▶ **PROBLEM DETAILS**
Set out every line bearing the string "scene".

▶ **MATERIAL PROVIDED**
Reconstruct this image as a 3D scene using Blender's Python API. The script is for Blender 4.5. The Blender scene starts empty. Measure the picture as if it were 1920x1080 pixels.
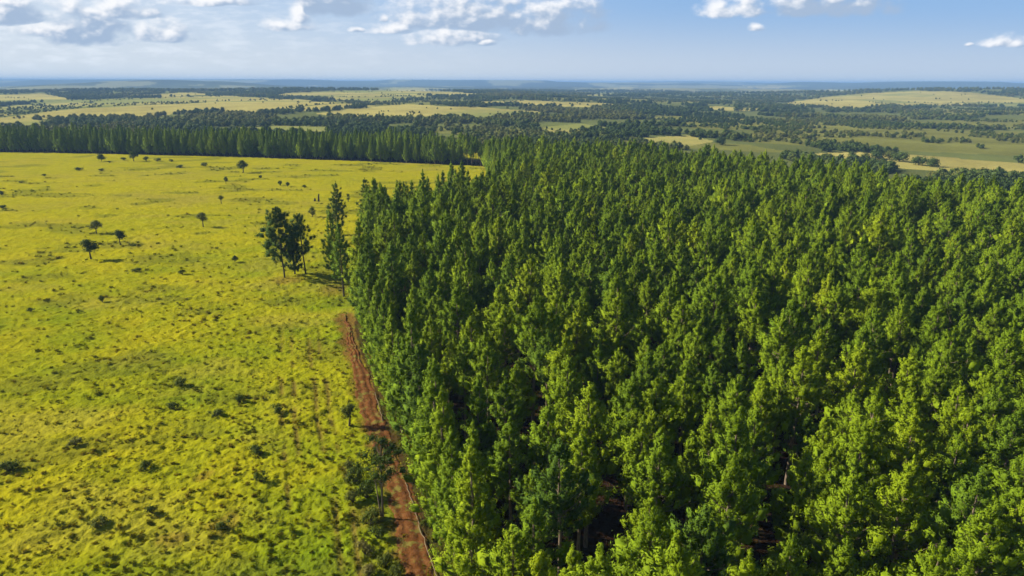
import bpy, math, random
import numpy as np
from mathutils import Matrix, Vector

SC = bpy.context.scene
COL = SC.collection
R = math.radians
rng = np.random.default_rng(11)
random.seed(11)

# ------------------------------------------------------------------ camera
F, CAMZ, PITCH, ROLL = 1297.0, 46.0, 16.57, 0.2
M3 = Matrix.Rotation(R(90 - PITCH), 3, 'X') @ Matrix.Rotation(R(ROLL), 3, 'Z')
MN = np.array(M3)
cam_d = bpy.data.cameras.new('camera')
cam_d.sensor_width = 36.0
cam_d.lens = 36.0 * F / 1920.0
cam_d.clip_start = 0.5
cam_d.clip_end = 120000.0
cam = bpy.data.objects.new('camera', cam_d)
COL.objects.link(cam)
cam.matrix_world = Matrix.Translation((0, 0, CAMZ)) @ M3.to_4x4()
SC.camera = cam


def ray(px, py):
    return M3 @ Vector(((px - 960) / F, (540 - py) / F, -1.0))


def at(px, py, z=0.0):
    """the place on the level z that shows at this point of the photograph"""
    d = ray(px, py)
    k = (z - CAMZ) / d.z
    return (d.x * k, d.y * k)


def proj(x, y, z):
    """numpy: world points to photograph pixels (and the depth)"""
    P = np.stack([x, y, z - CAMZ], -1) @ MN
    dep = np.maximum(-P[..., 2], 1e-3)
    return 960 + F * P[..., 0] / dep, 540 - F * P[..., 1] / dep, -P[..., 2]


# ------------------------------------------------------------------ noise
_tab = {}


def vnoise(x, y, seed=0):
    if seed not in _tab:
        _tab[seed] = np.random.default_rng(1000 + seed).random((256, 256))
    T = _tab[seed]
    xi, yi = np.floor(x).astype(np.int64), np.floor(y).astype(np.int64)
    fx, fy = x - xi, y - yi
    fx, fy = fx * fx * (3 - 2 * fx), fy * fy * (3 - 2 * fy)
    a, b, c, d = xi & 255, (xi + 1) & 255, yi & 255, (yi + 1) & 255
    return (T[a, c] * (1 - fx) + T[b, c] * fx) * (1 - fy) + (T[a, d] * (1 - fx) + T[b, d] * fx) * fy


def fbm(x, y, octv=4, seed=0, gain=0.5):
    s, amp, tot = 0.0, 1.0, 0.0
    for i in range(octv):
        s = s + amp * vnoise(x * 2 ** i + 17.3 * i, y * 2 ** i - 9.1 * i, seed + i)
        tot += amp
        amp *= gain
    return s / tot


def sstep(a, b, x):
    t = np.clip((x - a) / (b - a), 0, 1)
    return t * t * (3 - 2 * t)


def in_poly(x, y, poly):
    inside = np.zeros(np.shape(x), bool)
    n = len(poly)
    for i in range(n):
        x1, y1 = poly[i]
        x2, y2 = poly[(i + 1) % n]
        if y1 == y2:
            continue
        c = ((y1 > y) != (y2 > y)) & (x < (x2 - x1) * (y - y1) / (y2 - y1) + x1)
        inside ^= c
    return inside


def poly_dist(x, y, line):
    best = np.full(np.shape(x), 1e9)
    for (x1, y1), (x2, y2) in zip(line[:-1], line[1:]):
        dx, dy = x2 - x1, y2 - y1
        t = np.clip(((x - x1) * dx + (y - y1) * dy) / (dx * dx + dy * dy), 0, 1)
        best = np.minimum(best, np.hypot(x - x1 - t * dx, y - y1 - t * dy))
    return best


# ------------------------------------------------------------------ plan of the place (metres)
TREE_H = 15.5
edge_line = [at(915, 1180), at(876, 1080), at(826, 950), at(783, 850), at(756, 770), at(724, 690), at(692, 620), at(676, 560)]
edge_far = [at(680, 352, TREE_H), at(740, 350, TREE_H), at(800, 338, TREE_H), at(868, 322, TREE_H), at(925, 312, TREE_H), at(945, 300, TREE_H), at(912, 308)]
belt_front = [at(760, 303), at(520, 296), at(300, 290), at(0, 283), at(-160, 278)]
belt_back = [(x, y + 46) for x, y in reversed(belt_front)]
back_edge = [at(960, 252, TREE_H), at(1100, 260, TREE_H), at(1250, 268, TREE_H), at(1400, 281, TREE_H), at(1550, 302, TREE_H), at(1700, 320, TREE_H), at(1920, 348, TREE_H), at(2080, 366, TREE_H)]
near_edge = [at(2300, 1180), at(1900, 1500), at(960, 1700)]
PLANTATION = edge_line + edge_far + belt_front + belt_back + back_edge + near_edge
track_l = [(748, 1180), (735, 1080), (726, 1020), (716, 960), (712, 910), (695, 860), (676, 810), (662, 770), (648, 710), (640, 660), (633, 610), (634, 590)]
track_r = [(840, 1180), (818, 1080), (800, 1020), (785, 960), (771, 910), (748, 860), (728, 810), (712, 770), (696, 710), (676, 660), (664, 610), (650, 590)]
track_l = [(a + 0.26 * (b[0] - a), y) for (a, y), b in zip(track_l, track_r)]
TL = [at(*p) for p in track_l]
TR = [at(*p) for p in track_r]
TRACK = TL + TR[::-1]
VERGE_GAP = TR[:-1] + edge_line[::-1]
track_mid = [((a[0] + b[0]) / 2, (a[1] + b[1]) / 2) for a, b in zip(TL, TR)]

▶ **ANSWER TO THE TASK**
Reconstruct this image as a 3D scene using Blender's Python API. The script is for Blender 4.5. The Blender scene starts empty. Measure the picture as if it were 1920x1080 pixels.
SC = bpy.context.scene